Quoi qu'il en soit, Laurence Anyways n'est pas passé inaperçu à Cannes. On en parle encore, une semaine plus tard. Comme de la foisonnante offrande d'un cinéaste au génie précoce, qui aurait pu secouer de son onirisme poétique une compétition où des auteurs confirmés (Kiarostami, Salles, Sangsoo, etc.) ont semblé faire du sur-place.

Devait-il ou ne devait-il pas être en compétition? Telle est la question que l'on me pose sans cesse. Des programmateurs des sections parallèles aux distributeurs étrangers, en passant par les journalistes russes, français ou iraniens. Une question que l'on ne poserait peut-être pas si Dolan ne l'avait pas posée lui-même.

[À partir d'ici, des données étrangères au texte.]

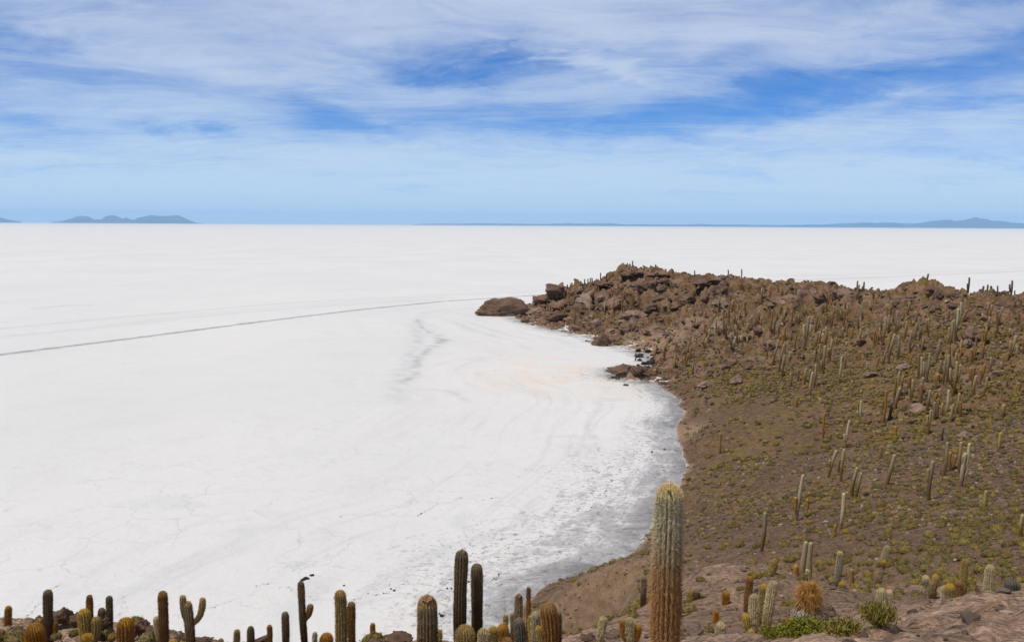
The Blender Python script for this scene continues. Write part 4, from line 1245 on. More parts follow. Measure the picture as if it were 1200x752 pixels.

La candeur de sa déception aurait-elle fini par lui être favorable? Auprès de certains médias, sans doute. Quoique d'autres ont affiché clairement leur irritation face à son outrecuidance. On ne transgresse pas les conventions à Cannes sans en payer le prix, d'une manière ou d'une autre.

Diplomatiquement, vis-à-vis du festival qui l'a mis au monde, et qui reste toujours, et de loin, le plus prestigieux de la planète, Xavier Dolan devra apprendre à mettre de l'eau dans sa coupe de champagne. Gilles Jacob, s'il joue aujourd'hui davantage un rôle honorifique, est toujours influent au Palais, comme l'épisode de l'expulsion de Lars Von Trier l'a démontré l'an dernier.

«Ah! T'es là, toi!», a lancé le délégué général Thierry Frémaux, en croisant Xavier Dolan au dîner du 65e anniversaire du Festival, les mains appuyées affectueusement sur ses épaules. Le «père spirituel», qui a décidé du sort de Laurence Anyways - pour bien imposer son autorité ou pour agir en protecteur du «fils» ? - n'a pas lâché l'enfant prodigue, malgré son impétuosité. Ce qui ne veut pas dire que leur relation est au beau fixe.

À trop vouloir se rapprocher du soleil, on risque de se brûler les ailes. Ce n'est pas ce que l'on souhaite à l'un des plus talentueux représentants du cinéma québécois.